Camden, Remaines,ed.857 p314

Another Richard founded Paces’s Paines across the river from Jamestown. Chanco, an Indian youth who resided with Richard as a son, learned of King Opechankanough’s plan in March of 1622, to massacre all residents of Jamestown. Because of Chanco’s bravery in telling this plan to Richard, many residents were saved. Courtesy of Colonial Surry, by John B. Boddie

CARBONDALE, IL - It took 112 years to get Priscilla's hollyhock seed from Georgia to Oklahoma, according to John W. Allen, curator of history of Southern Illinois University Museum.

I found stories of Priscilla, a young girl of ten or eleven, who gathered the seeds of the hollyhock plant to take with her from (some versions say Georgia) North Carolina to her destination in Oklahoma during the tragic Trail of Tears era of 1838-39.

She was befriended and adopted by my husbands ancestor, Basil, during a rest camp on Dutch Creek, in Illinois. Today, Priscilla Hollyhocks are known by their unusual red color and small size.

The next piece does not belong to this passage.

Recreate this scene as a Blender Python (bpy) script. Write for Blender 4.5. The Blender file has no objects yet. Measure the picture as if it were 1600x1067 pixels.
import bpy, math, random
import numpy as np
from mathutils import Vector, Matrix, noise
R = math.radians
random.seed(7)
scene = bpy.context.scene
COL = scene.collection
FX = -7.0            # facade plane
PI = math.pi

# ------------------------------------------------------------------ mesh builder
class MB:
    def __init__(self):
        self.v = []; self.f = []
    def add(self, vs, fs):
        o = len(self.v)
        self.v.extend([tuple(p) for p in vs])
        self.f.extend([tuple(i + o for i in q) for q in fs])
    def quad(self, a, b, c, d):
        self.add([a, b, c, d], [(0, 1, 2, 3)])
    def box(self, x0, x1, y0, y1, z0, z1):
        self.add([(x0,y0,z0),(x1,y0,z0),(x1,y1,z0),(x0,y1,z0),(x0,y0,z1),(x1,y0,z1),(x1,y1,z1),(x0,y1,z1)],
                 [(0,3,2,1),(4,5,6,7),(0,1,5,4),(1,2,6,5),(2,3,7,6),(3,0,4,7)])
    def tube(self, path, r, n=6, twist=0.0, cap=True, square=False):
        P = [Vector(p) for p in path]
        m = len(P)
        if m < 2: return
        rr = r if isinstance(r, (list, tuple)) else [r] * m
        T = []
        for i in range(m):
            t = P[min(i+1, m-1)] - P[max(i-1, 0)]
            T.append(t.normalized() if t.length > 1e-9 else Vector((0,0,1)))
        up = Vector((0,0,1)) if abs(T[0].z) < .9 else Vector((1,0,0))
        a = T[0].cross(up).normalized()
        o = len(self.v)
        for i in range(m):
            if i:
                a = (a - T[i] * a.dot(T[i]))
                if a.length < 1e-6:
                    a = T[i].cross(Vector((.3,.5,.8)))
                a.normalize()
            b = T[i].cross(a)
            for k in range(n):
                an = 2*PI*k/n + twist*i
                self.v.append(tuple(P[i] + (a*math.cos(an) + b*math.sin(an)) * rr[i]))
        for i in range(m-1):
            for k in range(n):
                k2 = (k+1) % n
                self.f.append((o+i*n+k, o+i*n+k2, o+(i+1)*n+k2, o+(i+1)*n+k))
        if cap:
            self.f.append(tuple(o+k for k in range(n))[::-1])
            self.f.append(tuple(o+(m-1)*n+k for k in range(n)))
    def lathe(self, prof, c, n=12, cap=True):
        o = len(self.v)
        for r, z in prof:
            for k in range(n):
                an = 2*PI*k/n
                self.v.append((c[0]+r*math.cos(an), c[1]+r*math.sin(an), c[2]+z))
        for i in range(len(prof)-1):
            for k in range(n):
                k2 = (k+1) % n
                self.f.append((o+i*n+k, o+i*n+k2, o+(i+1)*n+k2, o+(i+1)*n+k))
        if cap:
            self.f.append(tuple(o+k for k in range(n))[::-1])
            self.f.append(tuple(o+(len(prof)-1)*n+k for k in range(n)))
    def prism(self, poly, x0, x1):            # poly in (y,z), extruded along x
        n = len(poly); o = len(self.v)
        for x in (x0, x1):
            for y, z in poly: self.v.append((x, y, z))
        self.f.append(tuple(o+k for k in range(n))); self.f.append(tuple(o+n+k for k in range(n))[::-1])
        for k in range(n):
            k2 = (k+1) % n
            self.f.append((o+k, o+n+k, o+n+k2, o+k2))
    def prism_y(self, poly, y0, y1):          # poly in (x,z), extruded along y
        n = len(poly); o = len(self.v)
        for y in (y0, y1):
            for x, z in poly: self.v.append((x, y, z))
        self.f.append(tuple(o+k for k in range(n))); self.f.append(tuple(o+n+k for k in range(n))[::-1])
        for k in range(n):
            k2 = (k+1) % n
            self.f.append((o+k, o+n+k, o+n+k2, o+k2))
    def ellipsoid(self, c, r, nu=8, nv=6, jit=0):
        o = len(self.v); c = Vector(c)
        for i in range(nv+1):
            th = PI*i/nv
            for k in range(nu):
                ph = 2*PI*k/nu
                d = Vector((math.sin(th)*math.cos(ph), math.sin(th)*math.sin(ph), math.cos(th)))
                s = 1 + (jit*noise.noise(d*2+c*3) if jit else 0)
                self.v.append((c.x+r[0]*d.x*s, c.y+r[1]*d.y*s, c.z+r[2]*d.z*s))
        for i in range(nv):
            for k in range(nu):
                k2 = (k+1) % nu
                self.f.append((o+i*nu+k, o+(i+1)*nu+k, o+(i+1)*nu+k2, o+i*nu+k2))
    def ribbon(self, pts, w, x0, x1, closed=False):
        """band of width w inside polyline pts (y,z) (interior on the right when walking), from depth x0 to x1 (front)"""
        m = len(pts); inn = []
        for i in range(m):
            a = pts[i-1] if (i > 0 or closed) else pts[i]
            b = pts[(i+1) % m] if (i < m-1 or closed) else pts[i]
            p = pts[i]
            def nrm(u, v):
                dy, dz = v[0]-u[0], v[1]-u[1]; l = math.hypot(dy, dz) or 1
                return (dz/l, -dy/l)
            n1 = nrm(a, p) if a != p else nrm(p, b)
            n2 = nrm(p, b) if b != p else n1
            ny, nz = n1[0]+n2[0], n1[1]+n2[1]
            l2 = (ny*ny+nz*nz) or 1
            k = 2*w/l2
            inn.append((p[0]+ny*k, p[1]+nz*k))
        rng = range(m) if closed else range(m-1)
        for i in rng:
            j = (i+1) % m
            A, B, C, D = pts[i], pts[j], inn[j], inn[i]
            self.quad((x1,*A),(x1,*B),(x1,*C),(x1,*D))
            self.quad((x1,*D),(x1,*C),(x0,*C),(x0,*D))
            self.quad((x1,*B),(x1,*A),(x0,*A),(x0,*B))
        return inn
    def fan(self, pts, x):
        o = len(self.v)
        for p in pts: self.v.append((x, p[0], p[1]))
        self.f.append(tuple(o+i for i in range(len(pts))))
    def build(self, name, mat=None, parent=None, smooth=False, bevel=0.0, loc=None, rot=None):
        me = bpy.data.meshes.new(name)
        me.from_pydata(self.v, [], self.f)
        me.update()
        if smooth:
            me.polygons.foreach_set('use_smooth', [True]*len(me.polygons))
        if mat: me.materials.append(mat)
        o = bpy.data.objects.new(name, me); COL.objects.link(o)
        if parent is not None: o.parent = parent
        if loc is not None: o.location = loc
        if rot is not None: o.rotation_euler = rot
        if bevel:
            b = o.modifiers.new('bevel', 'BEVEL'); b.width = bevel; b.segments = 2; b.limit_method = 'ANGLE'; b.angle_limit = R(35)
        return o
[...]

I found a story of a hanging that failed during the civil war Confederate raid. The raiders wanted information of a ‘supply’ location. A relative was among those hauling supplies for Col. Mulligan at Lexington. He was the only one found that day and he wouldn’t talk, so the raiders hung him by the neck and left. The knot slipped, he fell to the ground and wormed his way up to the house where Grandma Davis cut the rope. To his death, Jimmy had a knot on the side of his neck and could never straighten it again.

Way back in history I roamed and found reference to a family named Rolfe and Pocahontas. Everyone knows who Pocahontas was.

The John Wayne movie, Rooster Cogburn, carries both of my mother’s family names and was set in Arkansas, her birthplace. I have an old picture in my album of a man with the name ‘Rooster Cogburn’ written across it.

I believe we each have so much history bound up in our family trees, we should never run out of ideas or inspiration. I’m lucky to have a genealogist brother to do all the searching and verifying, it’s more work than I could handle.

Love you, Lee.

http://www.rootsweb.com/

Go directly to the Message Boards and type in your family name. It's free and it's fun to read others looking for the same information - your family. This is not a site to do research unless you want to pay. If you do, it's very good, one of the best. But, free information is abundant.

If you don’t have time to do a thorough search, just visit a genealogy site and search your family names. You’ll be pleasantly surprised, and you may decide to work on your own history.

Write your fiction based on true events but don’t worry about keeping them factual. That’s what makes good fiction.